Despite broad support for IT and being deeply integrated into most every company activity, senior business leaders are still questioning if they are getting enough value from their IT investments. No wonder, given that for most companies IT is a significant component of capital spending—typically between 50%-75%. For the vast majority, more than 70% of this is in fixed costs, and when you take into account the prior year "carry over" spending, and depreciation, a very small percentage of IT spending in a given year may be creating real value for the company (and that's assuming that those initiatives are successful).

Now consider this scary fact from survey and interview research we've done over the past decade: Fewer than 12% of companies can accurately measure the business impact of their IT investments.

At the risk of stating the obvious or worse yet, sounding superior, whether this fact is true, half true or just a little true, it is absolutely unacceptable!

As I discussed in my last article, IT as a profession has a constant self esteem problem. CIOs want to matter, they don't want to be a cost center, and they desperately want a "seat at the table." Then why on earth would we allow such a fact to be remotely true?
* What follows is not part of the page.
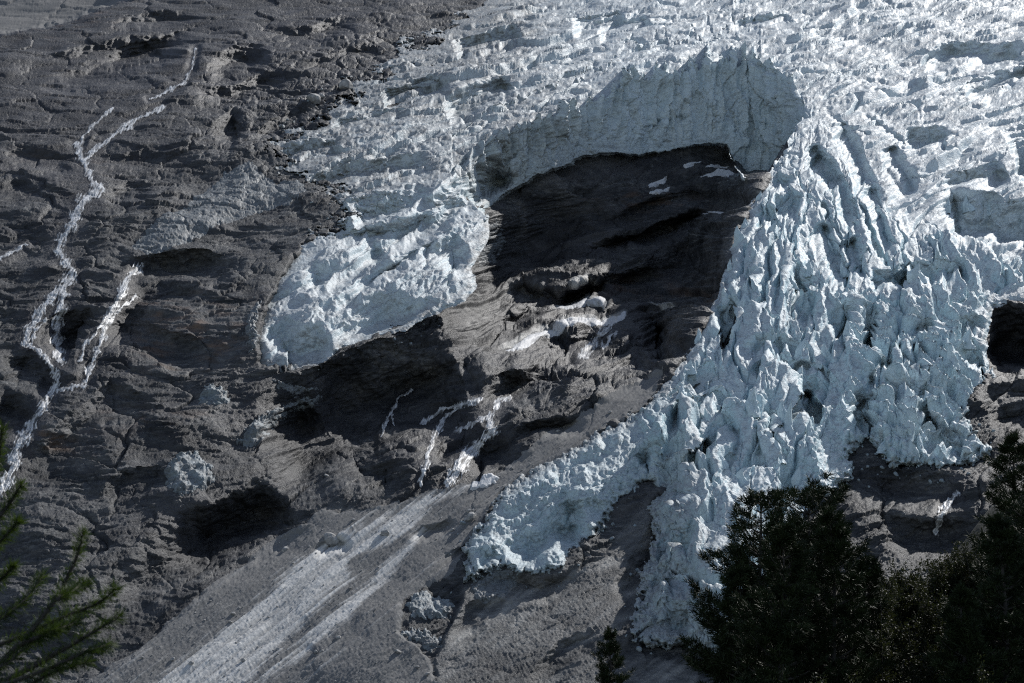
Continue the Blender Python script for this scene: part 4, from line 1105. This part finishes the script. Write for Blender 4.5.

Let me be clear, the job of accurately measuring the value being realized from IT investments belongs to everyone, not just the CIO. However, this benefit realization phenomenon or lack thereof only proliferates all the things CIOs don't want to be. Serious CIOs should have benefit realization on their agenda in a big way.

The Benefit Realization Imperative

Benefit realization is about the proactive forecasting, management and measurement of financial, operational and strategic benefits being realized. It's about driving accountability for IT results across the organization. And it's in this role where the CIO can be the greatest advocate and most effective.

Let's look at this brief case study on how to build the business case. One Fortune 500 industrial manufacturer established a best-in-class IT investment management process. The process is an amalgamation of this company's rich history in Six Sigma and their belief that technology can revolutionize their industries, core business processes, and internal functions.

The company requires that each investment opportunity has a business case that includes a detailed view of the hard benefits, such as revenue benefits, working capital reductions and productivity cost savings. But, more important, it also requires that each business leader build these benefits into their operating plan to ensure that they are committed to delivering.